▶ _INSTRUCTION_:
Lines from the one containing "rwl.wall(r2, 1.15, -1.0)" through the last line of the data are to be repeated word for word, both ends included.

***** RECORDED INFORMATION *****

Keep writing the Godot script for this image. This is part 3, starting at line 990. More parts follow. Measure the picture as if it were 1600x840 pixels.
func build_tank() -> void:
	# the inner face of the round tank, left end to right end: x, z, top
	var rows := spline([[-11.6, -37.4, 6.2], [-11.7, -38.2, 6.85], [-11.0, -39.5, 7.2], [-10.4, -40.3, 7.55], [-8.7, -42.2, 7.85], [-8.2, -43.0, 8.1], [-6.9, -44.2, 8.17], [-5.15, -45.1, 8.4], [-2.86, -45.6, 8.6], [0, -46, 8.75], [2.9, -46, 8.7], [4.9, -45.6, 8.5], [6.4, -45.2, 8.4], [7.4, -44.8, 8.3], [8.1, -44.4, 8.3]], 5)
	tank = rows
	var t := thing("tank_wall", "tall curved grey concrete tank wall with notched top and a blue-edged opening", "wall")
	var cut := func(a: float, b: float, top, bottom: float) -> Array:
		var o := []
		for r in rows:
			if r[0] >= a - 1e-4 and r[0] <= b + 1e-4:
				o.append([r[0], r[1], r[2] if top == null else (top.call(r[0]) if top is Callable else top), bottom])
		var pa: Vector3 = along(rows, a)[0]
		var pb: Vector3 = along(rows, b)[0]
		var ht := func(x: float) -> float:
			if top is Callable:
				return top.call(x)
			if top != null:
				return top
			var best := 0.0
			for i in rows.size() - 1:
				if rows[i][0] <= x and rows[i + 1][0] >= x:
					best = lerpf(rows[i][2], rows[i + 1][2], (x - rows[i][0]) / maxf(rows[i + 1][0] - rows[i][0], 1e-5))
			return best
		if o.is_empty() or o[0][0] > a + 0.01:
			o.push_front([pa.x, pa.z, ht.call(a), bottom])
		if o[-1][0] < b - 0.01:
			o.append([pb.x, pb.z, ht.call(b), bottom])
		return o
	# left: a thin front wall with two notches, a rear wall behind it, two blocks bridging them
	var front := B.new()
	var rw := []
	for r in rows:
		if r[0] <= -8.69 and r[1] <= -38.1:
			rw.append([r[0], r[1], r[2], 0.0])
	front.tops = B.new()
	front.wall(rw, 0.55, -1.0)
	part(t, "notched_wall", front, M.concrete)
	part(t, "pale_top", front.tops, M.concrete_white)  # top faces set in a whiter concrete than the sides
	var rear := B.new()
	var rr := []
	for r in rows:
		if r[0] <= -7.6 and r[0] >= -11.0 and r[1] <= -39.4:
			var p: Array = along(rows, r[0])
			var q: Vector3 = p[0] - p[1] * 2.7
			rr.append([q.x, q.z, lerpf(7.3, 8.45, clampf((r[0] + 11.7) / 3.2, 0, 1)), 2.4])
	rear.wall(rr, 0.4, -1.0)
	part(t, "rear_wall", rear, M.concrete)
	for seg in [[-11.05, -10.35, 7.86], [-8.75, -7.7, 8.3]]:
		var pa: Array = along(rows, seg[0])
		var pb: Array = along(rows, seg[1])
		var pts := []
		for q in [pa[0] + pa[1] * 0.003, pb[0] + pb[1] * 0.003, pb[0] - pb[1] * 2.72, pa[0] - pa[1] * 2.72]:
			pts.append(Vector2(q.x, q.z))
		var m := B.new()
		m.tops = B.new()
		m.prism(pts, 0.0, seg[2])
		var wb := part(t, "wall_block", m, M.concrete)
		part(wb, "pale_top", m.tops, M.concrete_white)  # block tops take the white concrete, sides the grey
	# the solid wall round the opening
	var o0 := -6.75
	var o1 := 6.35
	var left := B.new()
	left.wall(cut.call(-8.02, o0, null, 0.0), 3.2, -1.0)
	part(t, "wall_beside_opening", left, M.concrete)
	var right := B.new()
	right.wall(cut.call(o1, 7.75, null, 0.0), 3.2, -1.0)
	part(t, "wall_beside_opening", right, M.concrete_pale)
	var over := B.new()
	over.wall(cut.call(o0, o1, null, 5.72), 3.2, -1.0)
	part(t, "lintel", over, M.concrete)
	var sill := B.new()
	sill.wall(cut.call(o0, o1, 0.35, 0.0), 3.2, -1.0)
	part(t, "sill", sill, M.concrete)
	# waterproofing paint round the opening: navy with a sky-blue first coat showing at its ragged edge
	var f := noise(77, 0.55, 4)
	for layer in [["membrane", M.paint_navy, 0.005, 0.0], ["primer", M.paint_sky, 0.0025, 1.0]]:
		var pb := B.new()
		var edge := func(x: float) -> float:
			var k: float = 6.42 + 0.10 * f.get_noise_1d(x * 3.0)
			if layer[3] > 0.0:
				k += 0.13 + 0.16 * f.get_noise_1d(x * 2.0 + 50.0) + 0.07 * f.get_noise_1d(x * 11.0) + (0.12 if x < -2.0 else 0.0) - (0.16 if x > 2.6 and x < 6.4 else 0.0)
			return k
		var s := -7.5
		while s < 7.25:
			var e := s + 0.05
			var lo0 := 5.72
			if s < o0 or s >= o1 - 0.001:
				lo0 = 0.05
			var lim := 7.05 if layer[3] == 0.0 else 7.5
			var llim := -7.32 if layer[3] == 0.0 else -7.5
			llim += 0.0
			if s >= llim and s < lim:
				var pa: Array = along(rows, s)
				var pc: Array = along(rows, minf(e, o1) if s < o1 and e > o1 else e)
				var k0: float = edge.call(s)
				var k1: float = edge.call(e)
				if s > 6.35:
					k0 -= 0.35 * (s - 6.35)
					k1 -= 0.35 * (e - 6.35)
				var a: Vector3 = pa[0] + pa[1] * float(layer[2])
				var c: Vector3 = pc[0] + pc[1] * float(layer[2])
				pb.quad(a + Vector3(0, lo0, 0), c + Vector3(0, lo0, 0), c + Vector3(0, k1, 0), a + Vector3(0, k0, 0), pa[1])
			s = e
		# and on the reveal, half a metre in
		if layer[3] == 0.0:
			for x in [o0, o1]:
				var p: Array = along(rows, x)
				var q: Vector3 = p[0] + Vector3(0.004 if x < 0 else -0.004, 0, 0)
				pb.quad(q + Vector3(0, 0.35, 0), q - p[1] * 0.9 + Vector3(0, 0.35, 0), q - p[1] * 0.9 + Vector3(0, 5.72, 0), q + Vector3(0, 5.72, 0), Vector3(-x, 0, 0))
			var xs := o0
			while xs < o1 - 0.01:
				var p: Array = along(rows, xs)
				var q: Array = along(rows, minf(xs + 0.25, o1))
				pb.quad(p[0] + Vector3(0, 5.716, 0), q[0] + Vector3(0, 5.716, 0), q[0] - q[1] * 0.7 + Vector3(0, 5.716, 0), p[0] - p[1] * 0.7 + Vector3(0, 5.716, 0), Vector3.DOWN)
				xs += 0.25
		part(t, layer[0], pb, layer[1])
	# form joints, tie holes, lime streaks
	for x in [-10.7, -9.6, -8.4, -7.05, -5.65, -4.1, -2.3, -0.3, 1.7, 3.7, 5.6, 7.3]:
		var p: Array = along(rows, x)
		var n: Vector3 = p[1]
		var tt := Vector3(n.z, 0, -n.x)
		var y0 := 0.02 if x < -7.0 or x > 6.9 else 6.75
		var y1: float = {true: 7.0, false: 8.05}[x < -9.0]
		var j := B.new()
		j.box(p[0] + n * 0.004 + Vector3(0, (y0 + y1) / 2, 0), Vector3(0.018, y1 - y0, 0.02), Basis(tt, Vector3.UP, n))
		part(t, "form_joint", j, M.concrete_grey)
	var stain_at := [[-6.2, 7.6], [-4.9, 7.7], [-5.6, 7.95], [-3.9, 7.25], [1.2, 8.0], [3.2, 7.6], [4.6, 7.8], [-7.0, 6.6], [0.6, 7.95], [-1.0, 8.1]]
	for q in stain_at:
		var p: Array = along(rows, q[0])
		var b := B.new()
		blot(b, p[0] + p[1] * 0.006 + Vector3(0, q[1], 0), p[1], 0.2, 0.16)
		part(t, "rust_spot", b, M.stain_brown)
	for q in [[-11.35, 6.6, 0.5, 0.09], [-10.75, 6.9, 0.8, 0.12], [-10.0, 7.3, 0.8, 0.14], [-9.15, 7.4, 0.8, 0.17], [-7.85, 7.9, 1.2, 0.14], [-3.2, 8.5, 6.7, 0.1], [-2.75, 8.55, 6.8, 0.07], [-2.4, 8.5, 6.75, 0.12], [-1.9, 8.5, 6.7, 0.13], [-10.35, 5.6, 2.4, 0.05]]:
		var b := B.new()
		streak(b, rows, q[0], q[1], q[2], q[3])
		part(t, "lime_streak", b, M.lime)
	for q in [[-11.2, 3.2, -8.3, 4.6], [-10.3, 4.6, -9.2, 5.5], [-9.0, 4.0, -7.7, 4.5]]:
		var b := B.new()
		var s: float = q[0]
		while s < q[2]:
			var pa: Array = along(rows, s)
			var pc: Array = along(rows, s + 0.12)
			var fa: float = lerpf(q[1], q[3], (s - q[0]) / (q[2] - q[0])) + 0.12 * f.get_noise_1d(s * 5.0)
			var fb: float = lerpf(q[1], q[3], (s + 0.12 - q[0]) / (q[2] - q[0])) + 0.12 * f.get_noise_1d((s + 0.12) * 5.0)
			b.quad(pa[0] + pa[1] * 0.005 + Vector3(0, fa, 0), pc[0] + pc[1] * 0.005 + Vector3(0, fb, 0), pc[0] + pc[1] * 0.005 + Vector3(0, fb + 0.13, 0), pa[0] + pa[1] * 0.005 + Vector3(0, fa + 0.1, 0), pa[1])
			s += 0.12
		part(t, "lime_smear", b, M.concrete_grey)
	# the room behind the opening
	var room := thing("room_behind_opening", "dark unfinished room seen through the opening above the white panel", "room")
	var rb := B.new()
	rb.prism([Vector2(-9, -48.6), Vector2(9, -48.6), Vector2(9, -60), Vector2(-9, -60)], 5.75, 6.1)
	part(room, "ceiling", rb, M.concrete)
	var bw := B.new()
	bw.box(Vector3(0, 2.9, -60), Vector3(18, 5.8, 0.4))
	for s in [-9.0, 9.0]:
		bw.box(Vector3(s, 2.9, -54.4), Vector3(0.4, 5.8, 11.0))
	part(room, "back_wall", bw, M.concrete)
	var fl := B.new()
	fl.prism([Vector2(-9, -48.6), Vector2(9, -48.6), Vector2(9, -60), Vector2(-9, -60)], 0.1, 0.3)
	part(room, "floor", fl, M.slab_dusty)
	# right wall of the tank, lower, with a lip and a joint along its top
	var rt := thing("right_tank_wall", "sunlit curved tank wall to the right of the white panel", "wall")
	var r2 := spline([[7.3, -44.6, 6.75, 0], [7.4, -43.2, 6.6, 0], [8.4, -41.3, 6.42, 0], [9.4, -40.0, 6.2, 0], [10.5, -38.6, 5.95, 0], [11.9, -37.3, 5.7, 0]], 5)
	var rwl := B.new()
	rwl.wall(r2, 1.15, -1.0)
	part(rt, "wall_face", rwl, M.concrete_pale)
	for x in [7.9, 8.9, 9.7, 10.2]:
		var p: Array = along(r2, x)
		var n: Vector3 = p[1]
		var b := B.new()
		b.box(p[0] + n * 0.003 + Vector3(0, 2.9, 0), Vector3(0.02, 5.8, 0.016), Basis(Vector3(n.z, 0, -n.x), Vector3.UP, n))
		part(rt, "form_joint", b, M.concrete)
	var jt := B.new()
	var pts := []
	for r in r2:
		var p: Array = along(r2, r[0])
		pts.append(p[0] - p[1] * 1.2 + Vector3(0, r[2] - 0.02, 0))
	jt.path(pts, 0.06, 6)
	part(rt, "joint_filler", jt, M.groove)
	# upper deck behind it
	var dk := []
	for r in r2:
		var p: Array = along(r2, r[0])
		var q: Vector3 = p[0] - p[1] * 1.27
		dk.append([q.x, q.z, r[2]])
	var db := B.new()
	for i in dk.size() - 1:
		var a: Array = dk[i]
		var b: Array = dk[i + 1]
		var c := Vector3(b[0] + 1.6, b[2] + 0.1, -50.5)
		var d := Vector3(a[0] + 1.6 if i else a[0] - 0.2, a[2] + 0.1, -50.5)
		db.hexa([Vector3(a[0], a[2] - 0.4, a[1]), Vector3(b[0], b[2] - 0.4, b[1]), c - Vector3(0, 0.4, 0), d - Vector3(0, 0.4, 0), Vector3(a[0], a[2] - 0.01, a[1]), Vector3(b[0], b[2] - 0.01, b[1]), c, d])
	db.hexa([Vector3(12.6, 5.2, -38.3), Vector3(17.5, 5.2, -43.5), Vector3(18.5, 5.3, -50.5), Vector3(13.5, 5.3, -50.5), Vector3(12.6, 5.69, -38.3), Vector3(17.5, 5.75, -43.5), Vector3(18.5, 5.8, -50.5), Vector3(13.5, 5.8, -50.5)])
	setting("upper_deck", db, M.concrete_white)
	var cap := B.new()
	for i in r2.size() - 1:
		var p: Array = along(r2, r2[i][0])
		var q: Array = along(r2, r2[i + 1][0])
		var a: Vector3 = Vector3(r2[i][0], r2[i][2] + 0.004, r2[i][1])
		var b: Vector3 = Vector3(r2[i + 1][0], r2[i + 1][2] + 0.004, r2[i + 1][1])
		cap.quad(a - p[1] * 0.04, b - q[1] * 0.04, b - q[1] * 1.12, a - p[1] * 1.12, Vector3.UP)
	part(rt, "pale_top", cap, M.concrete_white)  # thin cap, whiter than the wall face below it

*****

▶ _TASK SOLUTION_:
	rwl.wall(r2, 1.15, -1.0)
	part(rt, "wall_face", rwl, M.concrete_pale)
	for x in [7.9, 8.9, 9.7, 10.2]:
		var p: Array = along(r2, x)
		var n: Vector3 = p[1]
		var b := B.new()
		b.box(p[0] + n * 0.003 + Vector3(0, 2.9, 0), Vector3(0.02, 5.8, 0.016), Basis(Vector3(n.z, 0, -n.x), Vector3.UP, n))
		part(rt, "form_joint", b, M.concrete)
	var jt := B.new()
	var pts := []
	for r in r2:
		var p: Array = along(r2, r[0])
		pts.append(p[0] - p[1] * 1.2 + Vector3(0, r[2] - 0.02, 0))
	jt.path(pts, 0.06, 6)
	part(rt, "joint_filler", jt, M.groove)
	# upper deck behind it
	var dk := []
	for r in r2:
		var p: Array = along(r2, r[0])
		var q: Vector3 = p[0] - p[1] * 1.27
		dk.append([q.x, q.z, r[2]])
	var db := B.new()
	for i in dk.size() - 1:
		var a: Array = dk[i]
		var b: Array = dk[i + 1]
		var c := Vector3(b[0] + 1.6, b[2] + 0.1, -50.5)
		var d := Vector3(a[0] + 1.6 if i else a[0] - 0.2, a[2] + 0.1, -50.5)
		db.hexa([Vector3(a[0], a[2] - 0.4, a[1]), Vector3(b[0], b[2] - 0.4, b[1]), c - Vector3(0, 0.4, 0), d - Vector3(0, 0.4, 0), Vector3(a[0], a[2] - 0.01, a[1]), Vector3(b[0], b[2] - 0.01, b[1]), c, d])
	db.hexa([Vector3(12.6, 5.2, -38.3), Vector3(17.5, 5.2, -43.5), Vector3(18.5, 5.3, -50.5), Vector3(13.5, 5.3, -50.5), Vector3(12.6, 5.69, -38.3), Vector3(17.5, 5.75, -43.5), Vector3(18.5, 5.8, -50.5), Vector3(13.5, 5.8, -50.5)])
	setting("upper_deck", db, M.concrete_white)
	var cap := B.new()
	for i in r2.size() - 1:
		var p: Array = along(r2, r2[i][0])
		var q: Array = along(r2, r2[i + 1][0])
		var a: Vector3 = Vector3(r2[i][0], r2[i][2] + 0.004, r2[i][1])
		var b: Vector3 = Vector3(r2[i + 1][0], r2[i + 1][2] + 0.004, r2[i + 1][1])
		cap.quad(a - p[1] * 0.04, b - q[1] * 0.04, b - q[1] * 1.12, a - p[1] * 1.12, Vector3.UP)
	part(rt, "pale_top", cap, M.concrete_white)  # thin cap, whiter than the wall face below it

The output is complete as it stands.